La paternité a pu influencer cet album ?

Énormément. Quand ma copine était enceinte, j’étais à fond sur Oyoki. Je ne faisais que du studio, tous les jours, et on se voyait rarement. J’ai fait la moitié d’Oyoki en une semaine avant la fin de la sortie, ça m’a boosté. Et ça se ressent ensuite sur le rythme que j’ai eu pour écrire l’album.

La scène de Sevran a explosé en cinq ans. C’est l’effet Kaaris ?

Elle est lourde cette scène. Avant, c’était underground, mais là, c’est grand public. Tout le monde nous connaît, avec nos délires respectifs. C’est bien pour la ville. La lumière de Kaaris a donné de la force, puis les gens ont vu qu’il y avait du talent à Sevran, ils se sont penchés dessus et ça a pris. C’est un peu comme le 94 à l’ancienne avec la Mafia K’1 Fry, ou comme Salif qui venait de Pont-de-Sèvres. Ou comme Sefyu avec Aulnay.

Il y a des structures qui se montent, une énergie qui émerge ?
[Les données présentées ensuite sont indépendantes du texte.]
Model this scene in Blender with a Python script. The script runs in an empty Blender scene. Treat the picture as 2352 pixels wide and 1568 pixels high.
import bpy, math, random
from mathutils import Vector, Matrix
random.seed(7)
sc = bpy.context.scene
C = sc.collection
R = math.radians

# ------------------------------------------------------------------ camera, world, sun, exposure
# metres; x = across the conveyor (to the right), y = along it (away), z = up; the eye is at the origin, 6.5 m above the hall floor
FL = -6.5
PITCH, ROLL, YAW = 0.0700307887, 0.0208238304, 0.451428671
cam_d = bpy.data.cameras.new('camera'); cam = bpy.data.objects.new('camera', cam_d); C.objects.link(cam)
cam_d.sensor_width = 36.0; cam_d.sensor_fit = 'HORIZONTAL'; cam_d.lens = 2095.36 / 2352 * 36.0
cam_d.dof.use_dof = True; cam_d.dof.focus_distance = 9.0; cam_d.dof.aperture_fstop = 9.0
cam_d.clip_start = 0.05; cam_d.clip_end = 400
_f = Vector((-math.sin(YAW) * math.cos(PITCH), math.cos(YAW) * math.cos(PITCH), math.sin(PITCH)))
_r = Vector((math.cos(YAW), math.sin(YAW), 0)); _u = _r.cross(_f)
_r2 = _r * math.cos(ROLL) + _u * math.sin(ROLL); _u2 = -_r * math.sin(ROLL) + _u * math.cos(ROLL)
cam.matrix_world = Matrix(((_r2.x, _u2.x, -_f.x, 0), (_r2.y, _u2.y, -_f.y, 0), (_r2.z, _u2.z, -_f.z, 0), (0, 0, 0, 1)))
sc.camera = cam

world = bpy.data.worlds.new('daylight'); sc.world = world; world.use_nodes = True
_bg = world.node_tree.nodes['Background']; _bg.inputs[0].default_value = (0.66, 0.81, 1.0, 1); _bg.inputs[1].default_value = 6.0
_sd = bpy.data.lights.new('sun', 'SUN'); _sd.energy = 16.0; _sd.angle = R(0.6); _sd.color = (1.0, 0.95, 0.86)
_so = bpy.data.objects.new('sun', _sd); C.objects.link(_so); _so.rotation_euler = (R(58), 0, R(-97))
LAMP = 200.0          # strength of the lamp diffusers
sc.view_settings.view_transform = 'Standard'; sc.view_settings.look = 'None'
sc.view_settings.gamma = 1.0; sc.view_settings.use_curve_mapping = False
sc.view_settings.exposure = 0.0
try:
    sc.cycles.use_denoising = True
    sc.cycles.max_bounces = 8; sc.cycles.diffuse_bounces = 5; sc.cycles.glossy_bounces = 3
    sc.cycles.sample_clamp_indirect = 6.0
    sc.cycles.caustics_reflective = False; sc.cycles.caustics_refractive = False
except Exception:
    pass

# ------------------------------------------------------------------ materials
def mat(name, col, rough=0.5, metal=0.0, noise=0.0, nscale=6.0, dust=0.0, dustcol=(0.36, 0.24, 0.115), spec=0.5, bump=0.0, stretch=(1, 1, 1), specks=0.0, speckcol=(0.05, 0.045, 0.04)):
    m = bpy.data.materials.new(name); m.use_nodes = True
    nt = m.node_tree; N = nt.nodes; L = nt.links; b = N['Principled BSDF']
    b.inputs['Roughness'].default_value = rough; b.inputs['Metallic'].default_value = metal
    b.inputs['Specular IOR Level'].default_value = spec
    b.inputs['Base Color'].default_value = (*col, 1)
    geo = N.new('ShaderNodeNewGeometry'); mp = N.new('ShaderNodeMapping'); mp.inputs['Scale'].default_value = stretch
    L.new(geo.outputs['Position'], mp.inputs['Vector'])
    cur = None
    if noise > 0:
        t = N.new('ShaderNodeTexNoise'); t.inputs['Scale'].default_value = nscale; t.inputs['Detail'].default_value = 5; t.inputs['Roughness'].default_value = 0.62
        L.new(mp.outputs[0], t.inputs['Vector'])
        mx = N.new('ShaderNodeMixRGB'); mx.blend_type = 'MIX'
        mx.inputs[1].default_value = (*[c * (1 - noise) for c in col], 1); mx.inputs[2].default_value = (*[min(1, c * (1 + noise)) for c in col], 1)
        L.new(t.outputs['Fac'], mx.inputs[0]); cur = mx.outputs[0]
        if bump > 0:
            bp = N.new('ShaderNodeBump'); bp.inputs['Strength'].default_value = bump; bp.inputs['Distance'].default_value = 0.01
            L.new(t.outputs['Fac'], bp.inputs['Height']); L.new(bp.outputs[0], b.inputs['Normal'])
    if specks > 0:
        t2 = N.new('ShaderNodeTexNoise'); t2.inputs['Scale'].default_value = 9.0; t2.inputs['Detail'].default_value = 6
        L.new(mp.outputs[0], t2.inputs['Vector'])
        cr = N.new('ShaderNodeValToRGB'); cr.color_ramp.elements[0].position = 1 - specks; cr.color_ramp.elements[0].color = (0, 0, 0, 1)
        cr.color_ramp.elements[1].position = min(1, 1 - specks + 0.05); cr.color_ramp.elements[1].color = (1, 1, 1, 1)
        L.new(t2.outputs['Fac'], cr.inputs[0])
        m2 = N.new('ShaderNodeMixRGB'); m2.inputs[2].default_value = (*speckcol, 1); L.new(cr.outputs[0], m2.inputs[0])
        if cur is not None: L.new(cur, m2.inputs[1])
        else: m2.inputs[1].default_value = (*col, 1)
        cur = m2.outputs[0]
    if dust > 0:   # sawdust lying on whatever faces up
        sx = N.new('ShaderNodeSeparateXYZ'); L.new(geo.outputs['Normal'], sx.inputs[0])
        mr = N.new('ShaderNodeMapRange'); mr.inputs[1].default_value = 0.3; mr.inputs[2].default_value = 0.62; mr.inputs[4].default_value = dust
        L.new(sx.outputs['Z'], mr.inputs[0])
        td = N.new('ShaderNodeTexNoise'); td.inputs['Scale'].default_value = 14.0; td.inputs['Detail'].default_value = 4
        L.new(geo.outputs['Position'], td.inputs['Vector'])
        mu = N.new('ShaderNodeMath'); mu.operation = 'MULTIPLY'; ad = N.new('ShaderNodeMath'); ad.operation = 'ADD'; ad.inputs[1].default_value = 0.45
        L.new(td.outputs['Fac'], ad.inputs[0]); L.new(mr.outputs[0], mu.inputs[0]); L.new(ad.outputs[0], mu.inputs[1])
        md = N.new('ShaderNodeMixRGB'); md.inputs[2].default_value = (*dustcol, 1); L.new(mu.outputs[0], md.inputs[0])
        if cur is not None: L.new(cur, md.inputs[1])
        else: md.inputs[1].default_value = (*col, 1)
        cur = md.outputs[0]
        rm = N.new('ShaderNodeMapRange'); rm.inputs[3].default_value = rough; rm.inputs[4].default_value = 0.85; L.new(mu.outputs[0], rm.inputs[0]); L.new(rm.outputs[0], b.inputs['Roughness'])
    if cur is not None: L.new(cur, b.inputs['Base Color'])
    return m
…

Après Kaaris, tout le monde s’est mis à rapper, il y a eu de bons retours, et surtout des investissements. Tout le monde s’y met. Et ça aide la ville, il y a moins de violence, les gens se parlent plus entre eux grâce au rap…

La cagoule est ton signe distinctif, mais est-ce que ça a pu être un frein à ta carrière dans certains cas ?

Oui, mais aujourd’hui, ils n’ont pas le choix. Je prends de la place dans le rap, Kalash Criminel, c’est devenu une mode. Si tu veux m’inviter, tu sais que je vais venir avec ma cagoule. Au début, il m’a fallu de la force pour l’imposer. Il y a eu des shows, des interviews annulés.

Là, on doit faire l’Olympia, et on sent qu’ils se tâtent un peu, on fait le forcing. En France, on est un peu fermés. Mais je pense que quand ces gens vont écouter les textes et les thèmes de cet album, ils changeront d’avis. Ça commence déjà.

Tu as commencé à la porter pour ne pas que ta mère sache que tu fais du rap. Elle doit être au courant maintenant, non ?

[Rires.] Ouais, ça y est, heureusement. Elle est au courant depuis que j’ai terminé R.A.S., en 2016. Et tout se passe bien. Elle peut faire son shopping tranquille, et surtout mieux qu’avant.